>>>>>

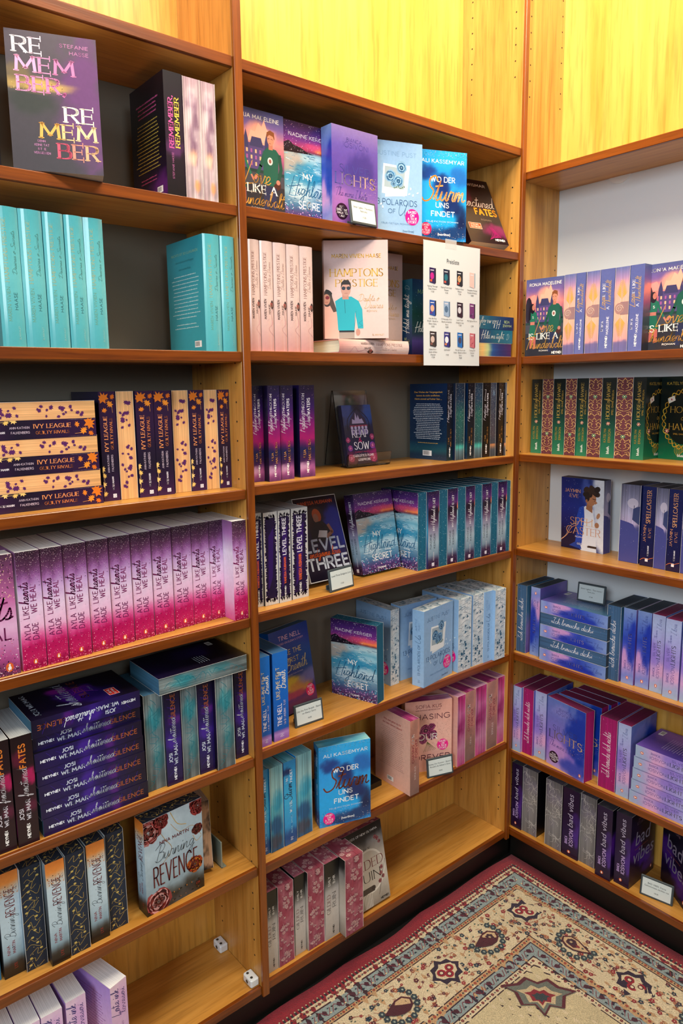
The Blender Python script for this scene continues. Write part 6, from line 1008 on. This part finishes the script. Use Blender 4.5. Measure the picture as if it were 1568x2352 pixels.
# ------------------------------------------------------------------ electronic price tags
M_TAGF = flatm('tag_frame', '#3c464c', .45); M_TAGS = flatm('tag_screen', '#cfd8d8', .35)
def price_tag(bay, s_, d_, z, yaw, tilt, lines, price, label):
    base = (Matrix.Identity(4) if bay != 'R' else R_bay()) @ T3(s_, d_, z + .0002) @ RZ(math.radians(yaw)) @ RX(-math.radians(tilt))
    r = empty('price_tag', base); tag(r, label, 'price tag', 'electronic price tags on the shelves')
    W_, H_ = .080, .052
    m = MB(); m.box(0, W_, 0, .005, 0, H_, 0, .0016); m.build('frame', M_TAGF, r)
    m = MB(); m.box(.005, W_ - .005, -.0004, .0004, .005, H_ - .005, 0, .0002); m.build('screen', M_TAGS, r)
    I = Ink(80, 52)
    for i, t in enumerate(lines): I.builtin(t, 40, 34 - i * 7, 5.9, '#2c3438', 'c')
    I.builtin(price, 40, 14, 5.0, '#2c3438', 'c')
    me = I.mesh('screen_text', lambda u, v, o: (u, -.0004 - o, v), M_PRINT); tag(link(bpy.data.objects.new('screen_text', me), r), kind='stuff')
    m = MB(); m.box(.012, .020, .004, .026, .001, .004, 0, .0008); m.box(W_ - .02, W_ - .012, .004, .026, .001, .004, 0, .0008); m.box(.012, W_ - .012, .0245, .027, .001, .014, 0, .0006)
    m.build('foot', M_TAGF, r); return r
price_tag('M', 1.060, -.001, ZA[1], 3, 8, ['Silver Lights - The more I', 'hate you'], '17,00', 'electronic price tag in front of the violet cover, top shelf')
price_tag('M', 1.007, .022, ZA[4], 6, 8, ['Level Three Endgame Love'], '17,00', 'price tag before the leaning dark cover with big grey title')
price_tag('M', .915, .042, ZA[5], -3, 8, ['Like the First Breath - Based', 'on Elena\'s Story'], '18,00', 'price tag before the royal blue cover with yellow cloud')
price_tag('M', 1.331, .020, ZA[6], -18, 8, ['Chasing Our Forever - Based on', 'Rosalie\'s & Hektor\'s Story'], '18,00', 'price tag before the salmon pink cover with magenta flower')
price_tag('R', .139, .082, ZB[4] + .034 * 5 + .0035, 5, 6, ['Silver Lights - The more I', 'love you'], '17,00', 'price tag standing on top of the blue violet book stack')
price_tag('R', .386, .025, ZB[6], 11, 10, ['BAD VIBES. Deine', 'Geheimnisse sterben nie'], '18,00', 'price tag on the bottom shelf of the right bay')

# ------------------------------------------------------------------ price list sheet hanging in front of the middle bay
M_PAPER = flatm('white_paper', '#d3d5d8', .65)
PW, PH, PX, PZ = .204, .286, 1.277, 1.489
r = empty('price_list', T3(PX, -.0035, PZ)); tag(r, 'white printed price list sheet taped to the second shelf edge', 'sheet')
curve = lambda u, v: -.001 - .0045 * math.sin(math.pi * min(1, max(0, u / PW))) * (1 - v / PH) - .003 * (1 - v / PH) ** 2
mb = MB(); nu, nv = 12, 10
for j in range(nv):
    for i in range(nu):
        q = [(PW * (i + a) / nu, PH * (j + b) / nv) for a, b in ((0, 0), (1, 0), (1, 1), (0, 1))]
        mb.quad(*[(u, curve(u, v), v) for u, v in q])
mb.quad(*[(u, .0004, v) for u, v in ((0, PH), (PW, PH), (PW, PH - .001), (0, PH - .001))])
sheet = mb.build('paper_sheet', M_PAPER, r, recalc=False); sm = sheet.modifiers.new('thickness', 'SOLIDIFY'); sm.thickness = .0003
I = Ink(204, 286); I.builtin('Preisliste', 102, 240, 15, '#23262c', 'c', width=44)
ITEMS = [(('Fighting Through', 'Deep Waters', '17,00'), ('#2a1450', '#c01888', '#e0562a')), (('Fleeing From Deep', 'Waters', '17,00'), ('#0e2038', '#1a6a7a', '#c04a3a')), (('Fading In Deep', 'Waters', '17,00'), ('#15151f', '#c89868', '#b0402a')), (('Hamptons Prestige', 'Doubts & Desires', '18,00'), ('#dcb8b2', '#8fa6b4', '#dcb8b2')),
 (('Like the First', 'Breath - Based on', "Elena's Story", '18,00'), ('#1c4aa0', '#e0a88a', '#5a2a7a')), (('13 Polaroids of Us -', "Based on Sascha's", 'Story', '18,00'), ('#8fa6c4', '#4a6a8a', '#8fa6c4')), (('Level Three', 'Endgame Love', '17,00'), ('#2a1020', '#c9c6d0', '#15101c')), (('My Highland Secret', '', '17,00'), ('#6a2a6a', '#7a9ab4', '#3a2050')),
 (('Gilded Ruin -', 'Gods of New', 'Olympia', '17,00'), ('#38302e', '#c9b0a8', '#7a4a44')), (('Spellcaster', '', '17,00'), ('#2a2a78', '#e4e2ea', '#c9784a')), (('Wo der Sturm uns', "findet - Based on Alina's", 'Story', '18,00'), ('#1a6ab8', '#3a3a58', '#1a5aa0')), (('Chasing Our', 'Forever', '18,00'), ('#c06a74', '#8a2a44', '#b05a64'))]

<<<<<

[EXERCISE INSTRUCTIONS]:
Repeat the material above verbatim. Leave the pictures behind.

[EXERCISE SOLUTION]:
The Blender Python script for this scene continues. Write part 6, from line 1008 on. This part finishes the script. Use Blender 4.5. Measure the picture as if it were 1568x2352 pixels.
# ------------------------------------------------------------------ electronic price tags
M_TAGF = flatm('tag_frame', '#3c464c', .45); M_TAGS = flatm('tag_screen', '#cfd8d8', .35)
def price_tag(bay, s_, d_, z, yaw, tilt, lines, price, label):
    base = (Matrix.Identity(4) if bay != 'R' else R_bay()) @ T3(s_, d_, z + .0002) @ RZ(math.radians(yaw)) @ RX(-math.radians(tilt))
    r = empty('price_tag', base); tag(r, label, 'price tag', 'electronic price tags on the shelves')
    W_, H_ = .080, .052
    m = MB(); m.box(0, W_, 0, .005, 0, H_, 0, .0016); m.build('frame', M_TAGF, r)
    m = MB(); m.box(.005, W_ - .005, -.0004, .0004, .005, H_ - .005, 0, .0002); m.build('screen', M_TAGS, r)
    I = Ink(80, 52)
    for i, t in enumerate(lines): I.builtin(t, 40, 34 - i * 7, 5.9, '#2c3438', 'c')
    I.builtin(price, 40, 14, 5.0, '#2c3438', 'c')
    me = I.mesh('screen_text', lambda u, v, o: (u, -.0004 - o, v), M_PRINT); tag(link(bpy.data.objects.new('screen_text', me), r), kind='stuff')
    m = MB(); m.box(.012, .020, .004, .026, .001, .004, 0, .0008); m.box(W_ - .02, W_ - .012, .004, .026, .001, .004, 0, .0008); m.box(.012, W_ - .012, .0245, .027, .001, .014, 0, .0006)
    m.build('foot', M_TAGF, r); return r
price_tag('M', 1.060, -.001, ZA[1], 3, 8, ['Silver Lights - The more I', 'hate you'], '17,00', 'electronic price tag in front of the violet cover, top shelf')
price_tag('M', 1.007, .022, ZA[4], 6, 8, ['Level Three Endgame Love'], '17,00', 'price tag before the leaning dark cover with big grey title')
price_tag('M', .915, .042, ZA[5], -3, 8, ['Like the First Breath - Based', 'on Elena\'s Story'], '18,00', 'price tag before the royal blue cover with yellow cloud')
price_tag('M', 1.331, .020, ZA[6], -18, 8, ['Chasing Our Forever - Based on', 'Rosalie\'s & Hektor\'s Story'], '18,00', 'price tag before the salmon pink cover with magenta flower')
price_tag('R', .139, .082, ZB[4] + .034 * 5 + .0035, 5, 6, ['Silver Lights - The more I', 'love you'], '17,00', 'price tag standing on top of the blue violet book stack')
price_tag('R', .386, .025, ZB[6], 11, 10, ['BAD VIBES. Deine', 'Geheimnisse sterben nie'], '18,00', 'price tag on the bottom shelf of the right bay')

# ------------------------------------------------------------------ price list sheet hanging in front of the middle bay
M_PAPER = flatm('white_paper', '#d3d5d8', .65)
PW, PH, PX, PZ = .204, .286, 1.277, 1.489
r = empty('price_list', T3(PX, -.0035, PZ)); tag(r, 'white printed price list sheet taped to the second shelf edge', 'sheet')
curve = lambda u, v: -.001 - .0045 * math.sin(math.pi * min(1, max(0, u / PW))) * (1 - v / PH) - .003 * (1 - v / PH) ** 2
mb = MB(); nu, nv = 12, 10
for j in range(nv):
    for i in range(nu):
        q = [(PW * (i + a) / nu, PH * (j + b) / nv) for a, b in ((0, 0), (1, 0), (1, 1), (0, 1))]
        mb.quad(*[(u, curve(u, v), v) for u, v in q])
mb.quad(*[(u, .0004, v) for u, v in ((0, PH), (PW, PH), (PW, PH - .001), (0, PH - .001))])
sheet = mb.build('paper_sheet', M_PAPER, r, recalc=False); sm = sheet.modifiers.new('thickness', 'SOLIDIFY'); sm.thickness = .0003
I = Ink(204, 286); I.builtin('Preisliste', 102, 240, 15, '#23262c', 'c', width=44)
ITEMS = [(('Fighting Through', 'Deep Waters', '17,00'), ('#2a1450', '#c01888', '#e0562a')), (('Fleeing From Deep', 'Waters', '17,00'), ('#0e2038', '#1a6a7a', '#c04a3a')), (('Fading In Deep', 'Waters', '17,00'), ('#15151f', '#c89868', '#b0402a')), (('Hamptons Prestige', 'Doubts & Desires', '18,00'), ('#dcb8b2', '#8fa6b4', '#dcb8b2')),
 (('Like the First', 'Breath - Based on', "Elena's Story", '18,00'), ('#1c4aa0', '#e0a88a', '#5a2a7a')), (('13 Polaroids of Us -', "Based on Sascha's", 'Story', '18,00'), ('#8fa6c4', '#4a6a8a', '#8fa6c4')), (('Level Three', 'Endgame Love', '17,00'), ('#2a1020', '#c9c6d0', '#15101c')), (('My Highland Secret', '', '17,00'), ('#6a2a6a', '#7a9ab4', '#3a2050')),
 (('Gilded Ruin -', 'Gods of New', 'Olympia', '17,00'), ('#38302e', '#c9b0a8', '#7a4a44')), (('Spellcaster', '', '17,00'), ('#2a2a78', '#e4e2ea', '#c9784a')), (('Wo der Sturm uns', "findet - Based on Alina's", 'Story', '18,00'), ('#1a6ab8', '#3a3a58', '#1a5aa0')), (('Chasing Our', 'Forever', '18,00'), ('#c06a74', '#8a2a44', '#b05a64'))]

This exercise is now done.